3. - Il ricorso non merita accoglimento. 3.1 - La censura formulata dalla ricorrente è infondata. Premesso che è fuori discussione e affatto pacifico che la qualificazione giuridica impressa dai contraenti all'atto registrato, anteriormente al 28 dicembre 2011, fu nel senso di una cessione di impianto di radiotrasmissione (sottoposto alla imposta di registro in misura fissa), soccorre esattamente in termini il principio di diritto fissato dalla giurisprudenza di legittimità, secondo il quale « in tema di imposta di registro, ai sensi dell'art. 27, comma 7-bis, del d.lgs. n. 177 del 2005, introdotto dall'art. 40 del d.l. n. 201 del 2011, conv., con modif., dalla I. n. 214 del 2011 (cd. decreto "salva Italia"), non è consentita la rettifica, ai fini dell'applicazione dell'imposta, della qualificazione giuridica data dalle parti alle cessioni di impianti radiotelevisivi effettuate prima della data di entrata in vigore della norma citata, anche se a tale data la rettifica sia stata già effettuata ed impugnata con giudizio ancora in corso, stabilendo esso solo per le cessioni future un rigido criterio di qualificazione » (Sez. 5, Sentenza n. 17515 dei 14/07/2017, Rv. 644911 - 01; cui adde Sez. 5, Sentenza n. 18489 del 26/07/2017, Rv. 645025 - 01; e Sez. 5, Sentenza n. 33230 del 21/12/2018, Rv. 651994 - 01).

A tale principio della «intangibilità fiscale» delle cessioni di impianti radiotelevisivi, effettuate prima del 28 dicembre 2011 - la Corte lo ribadisce ai sensi dell'art. 384, primo comma, cod. proc. civ., condividendo le ragioni sviluppate nei pertinenti arresti - il Collegio si uniforma. 3.2 - Consegue il rigetto del ricorso.

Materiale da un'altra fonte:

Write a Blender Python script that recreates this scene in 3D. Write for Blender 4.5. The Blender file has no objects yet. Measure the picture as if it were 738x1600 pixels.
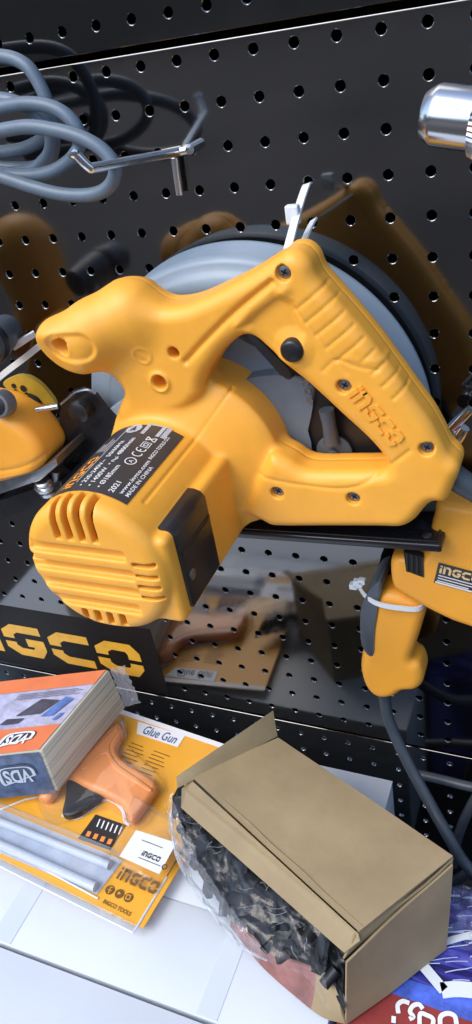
import bpy, bmesh, math, random
import numpy as np
from mathutils import Vector, Matrix
random.seed(7); rng = np.random.default_rng(5)
scene = bpy.context.scene
COL = scene.collection
PI = math.pi

# ------------------------------------------------------------------ camera model (solved from the pegboard grid)
PITCH = .027
FPX = 1228.0
R = np.array([[0.9169, 0.1581, 0.3671], [0.0853, 0.8198, -0.5662], [-0.3905, 0.5502, 0.7381]])
_u, _s, _v = np.linalg.svd(R); R = _u @ _v
T = np.array([-4.19, -11.16, 20.16]) * PITCH
def b2w(b): return np.array([b[0], b[2], -b[1]])
CAM = b2w(-R.T @ T)
def ray(px, py): return b2w(R.T @ np.array([(px - 369) / FPX, (py - 800) / FPX, 1.]))
def atY(px, py, Y):
    d = ray(px, py); return Vector(CAM + d * (Y - CAM[1]) / d[1])
def atZ(px, py, Z):
    d = ray(px, py); return Vector(CAM + d * (Z - CAM[2]) / d[2])

# ------------------------------------------------------------------ scene-graph helpers
def tag(o, label, cat, group=None):
    o['label'] = label; o['category'] = cat
    if group: o['group'] = group
    return o
def thing(name, label, cat, loc, group=None):
    o = bpy.data.objects.new(name, None); COL.objects.link(o)
    o.location = loc; o.empty_display_size = .02
    return tag(o, label, cat, group)
def root_of(o):
    off = Vector((0, 0, 0))
    while o is not None:
        off += o.location; o = o.parent
    return off
def link(name, me, mat, parent=None, smooth=False):
    me.name = name
    o = bpy.data.objects.new(name, me); COL.objects.link(o)
    if mat is not None:
        me.materials.clear()
        for m in (mat if isinstance(mat, (list, tuple)) else [mat]): me.materials.append(m)
    if smooth: me.polygons.foreach_set('use_smooth', [True] * len(me.polygons))
    if parent is not None:
        o.parent = parent; o.location = -root_of(parent)
    return o
def bm_link(name, bm, mat, parent=None, smooth=False, recalc=True):
    if recalc: bmesh.ops.recalc_face_normals(bm, faces=bm.faces)
    me = bpy.data.meshes.new(name); bm.to_mesh(me); bm.free()
    return link(name, me, mat, parent, smooth)
def auto_smooth(o, deg=35):
    me = o.data
    me.polygons.foreach_set('use_smooth', [True] * len(me.polygons))
    try: me.set_sharp_from_angle(angle=math.radians(deg))
    except Exception: pass
    return o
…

3.3 - La considerazione della circostanza che l'indirizzo giurisprudenziale (favorevole alla vittoriosa controricorrente) si è consolidato in epoca successiva alla proposizione del ricorso, consiglia la compensazione delle spese del presente giudizio.

P.Q.M.

Rigetta il ricorso. Spese compensate. Cosi deciso nella camera di consiglio della V Sezione Civile il 25 ottobre 2019.